You're always expected to be... not coasting, hoping these things don't happen. And sometimes in the middle of the service, the roshi just turns around and sits down. And it just starts a question and answer ceremony. And five or six people have to come up and bow in front of him and say something, and he answers. And then they get back up and finish the service. So I can at least expect all of you to participate in the discussion.

[42:31]

Okay. If I sit in a Sesshin, I often see and realize that everybody is concentrated on his or her body and more like enclosed.

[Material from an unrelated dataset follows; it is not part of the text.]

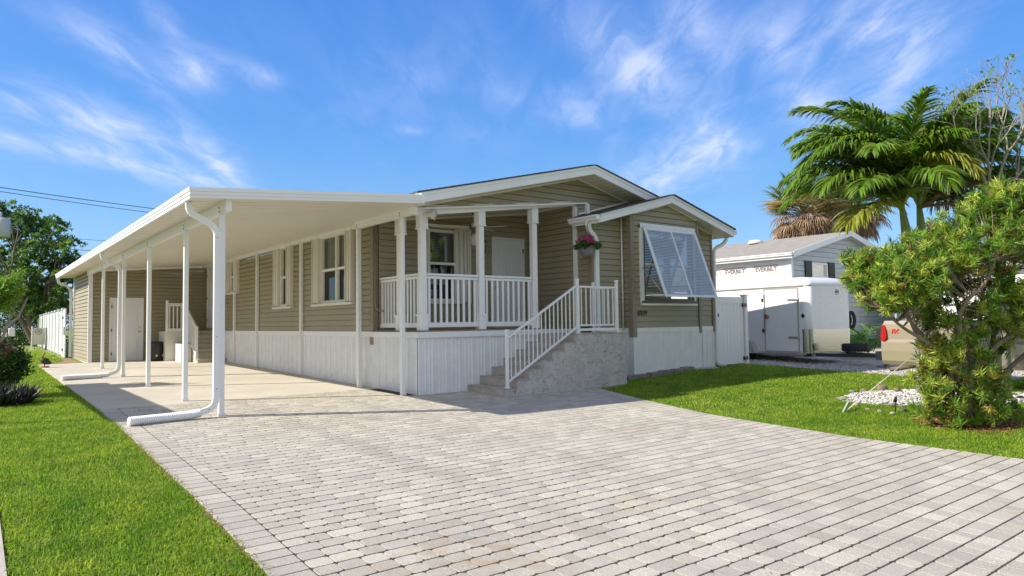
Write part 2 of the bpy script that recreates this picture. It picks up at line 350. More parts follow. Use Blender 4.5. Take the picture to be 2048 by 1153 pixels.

And sometimes it happens that when I concentrate on my breath, something like concentrated something happens that is somewhere around my shoulders and head,

[43:34]

And I have the feeling that many of the people in the room are within this denseness And in the text it says to sit in the body and sit in the mind, and has this something to do with the saying? Well, your experience, if you sit in the body without thinking, or you sit in the mind without thinking, the posture of the mind, the body begins to show us aspects of body and mind which we can't think.

[44:56]

No, I could... Petra shared this experience with us. But in general, if you hear about such experience, you can't kind of produce it. The best you can do is not interfere with it. But if it does happen to you, you can begin to know the bodily feeling that generates this feeling. Anyway, this kind of experience is okay. And it quite well may be the case that others feel included. So you have to be very nice to them.

[46:06]

And I also feel that this feeling is very pleasant. And if I try to produce it, it doesn't work. That's the way it is. Okay, yes. I have a question come up and I'm sorry that my German is not perfect. Yeah, I'm sorry, mine isn't too. It took me a while, mine is also not perfect. During this discussion I felt that I am free here. During the discussion I had the feeling I'm a stranger here. And I also feel a stranger in Poland. My parents are German and I have German papers, passports.

[47:24]

My body feels like parted. Sometimes I feel I'm being on this side and sometimes on the other. That's it. Thank you.